The Stuff That Made Bazooka Famous
Semon's other famous invention grew out of a
company directive to find as many uses for rubber
as possible. "Bubble gum came about as I was
asked to create whatever I could from
rubber," he noted recently, "and bubble
gum was one of many." Semon came up with the
substance-a form of rubber-thinking it could
replace conventional chewing gum. "It looked
just like ordinary gum," he told The New
York Times in 1995, "except that it would
blow these great big bubbles. Unfortunately,
BFGoodrich thought that was a defect and that
nobody would buy it."
BFGoodrich passed on developing and
commercializing the product, which Semon patented
in October of 1931. After the time on the patent
ran out, Bazooka trademarked the product. Semon
ended up having no financial stake in the
commercialization of his invention.
Keeping America Running
When America entered World War II, its efforts
were aided by yet another Semon
discovery-synthetic rubber for car and truck
tires.

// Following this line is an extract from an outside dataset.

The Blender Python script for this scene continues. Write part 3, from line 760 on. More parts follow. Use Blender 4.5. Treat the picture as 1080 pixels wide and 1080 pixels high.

Much of Semon's efforts in the late 1930s
and early 1940s were directed at mixing samples
of acrylnitrile and styrene in proportions not
already covered by patents. By the time of Pearl
Harbor, more than 15,000 samples had been tested,
including on-road demonstrations whereby Semon
drove cross-country from Akron to the University
of Washington. All told, during his tenure as
research director at BFGoodrich, Semon provided
the technical leadership that led to three major
new families of polymeric materials: synthetic
"natural" rubber, thermoplastic
polyurethane, and oil-resistant, synthetic rubber
materials.
Semon retired from BFG in 1963, and served for
a while as a research professor at Kent State
University in Kent, Ohio. The Hudson, Ohio,
resident has been honored by the University of
Washington as the Alumnus Summa Lauda Signatus in
1946 and with their Distinguished Alumnus Award
in 1993, and with the 1941 New York Patent
Attorneys' Modern Pioneer Award, and the Charles
Goodyear Gold Medal. He has been a member of the
American Institute of Chemical Engineers (AIChE)
since 1937.
When asked recently why he pursued so many
projects that no one else seemed interested in
developing, he replied rather modestly,
"Basically, I was just doing my job."
He also encouraged young engineers not to pass up
the "long- shot projects." "My
advice is simple-be determined, and never give
up."
National Engineers Week was founded in 1951 by
the National Society of Professional Engineers to
honor the achievements of engineers like Semon.
It is jointly sponsored by 18 engineering
societies, including AIChE, and 15 major
corporations, with the cooperation of hundreds of
businesses, colleges, professional and technical
societies, and government agencies. The event is
held in February each year in honor of
Washington's Birthday, since many consider George
Washington to be the nation's first engineer.